On July 16, an international team aboard the drill ship Chikyu successfully completed installation of the temperature observatory that was the main objective of the Japan Trench Fast Drilling Project (JFAST). The project is collecting data and samples that will allow scientists to better understand the fault that caused the devastating Tohoku earthquake and tsunami in March 2011.
Emily Brodsky, professor of Earth and planetary science at UC Santa Cruz, said the project was an "epic adventure" that required extra time on the drill ship in addition to the original JFAST expedition in April and May.
"It is the deepest, fastest, most extensive instrumentation after an earthquake ever," Brodsky said in an email sent from aboard Chikyu. "The observatory installation was a tricky business that involved effectively threading a needle (actually a steel casing into a borehole) under 7 kilometers of water. This certainly had never been done before."
The successful installation of the observatory means that scientists for the first time will be able to measure the frictional heat produced by the fault slip of a great subduction zone earthquake. "The observatory is now in place and collecting temperature data that will ultimately tell us about the friction on the fault during the earthquake," said Brodsky, who serves on the project management team and will take a lead role in the data analysis. "Fault friction is one of the key unknowns in earthquake physics. This knowledge gap is a major obstacle in the way of a full, first-principle understanding of earthquake mechanics."

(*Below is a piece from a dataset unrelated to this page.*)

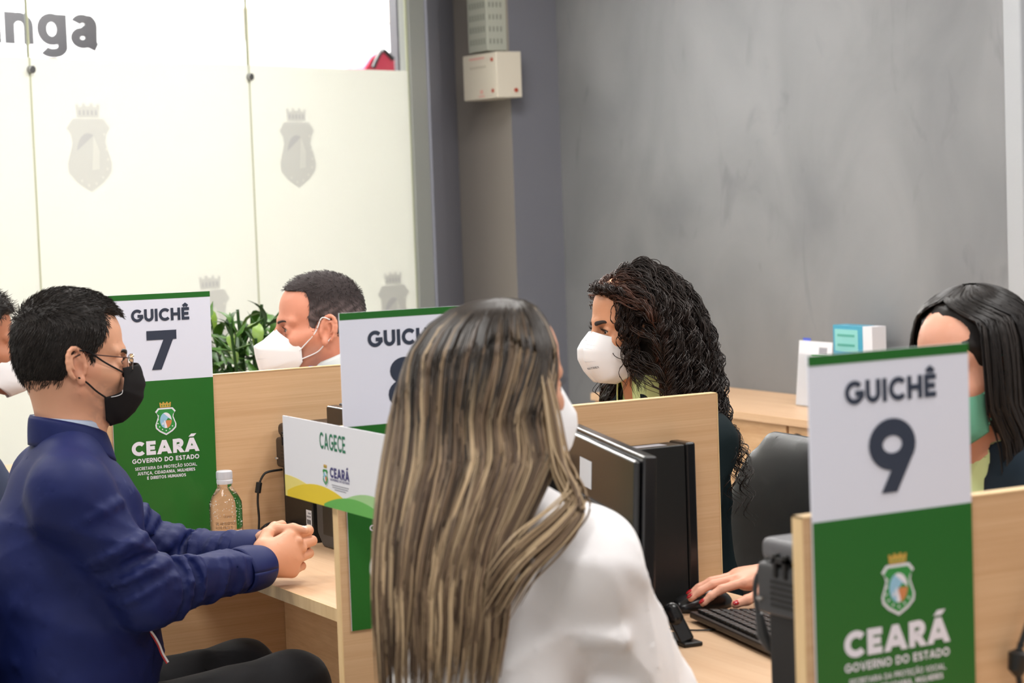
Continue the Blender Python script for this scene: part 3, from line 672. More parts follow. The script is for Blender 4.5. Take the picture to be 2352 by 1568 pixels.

The Integrated Ocean Drilling Program (IODP) Expedition 343 took place in April and May of this year, and successfully drilled across the Tohoku earthquake fault and into the subducting Pacific plate. The follow-up expedition (343T) returned to the site this month to complete the work. Over the past week, the onboard scientists and engineers installed the temperature observatory into one of the previously drilled boreholes.
"During the original expedition last April and May, it seemed at almost every step of the way there was some problem or delay," said James Mori of Kyoto University, co-chief scientist who led this expedition.
There were many steps in the deployment of the observatory: preparation of the underwater camera system, running the long pipe to the ocean floor, setting the wellhead, borehole re-entries, underwater instrument releases, borehole drilling, casing installation, and temperature instrument programming.
"There were difficult technical aspects for the borehole, which reached 855 meters below the seafloor in nearly 7000 meters of water. Chikyu, or any other research ship, has never drilled in such deep water, so there were many engineering challenges," Mori said.
JFAST had two main objectives: to collect geological samples to analyze the physical properties of the fault zone and to measure the temperature near the fault to understand the frictional heat produced by fault slip. During the original expedition of over 50 days, Chikyu drilled two boreholes and achieved the first goal to collect geological samples and other geophysical data to analyze the physical properties of the fault zone. The deepest hole set a new record depth for ocean scientific drilling with a total of 7768.5 m measured from the rig floor (7740 m below sea level).
The temperature sensors, however, were not deployed during that expedition because of many delays caused by technical problems and bad weather. A remotely operated vehicle (the Kaiko 7000II ROV) will collect the sensors later this year, at which time the data analysis will begin.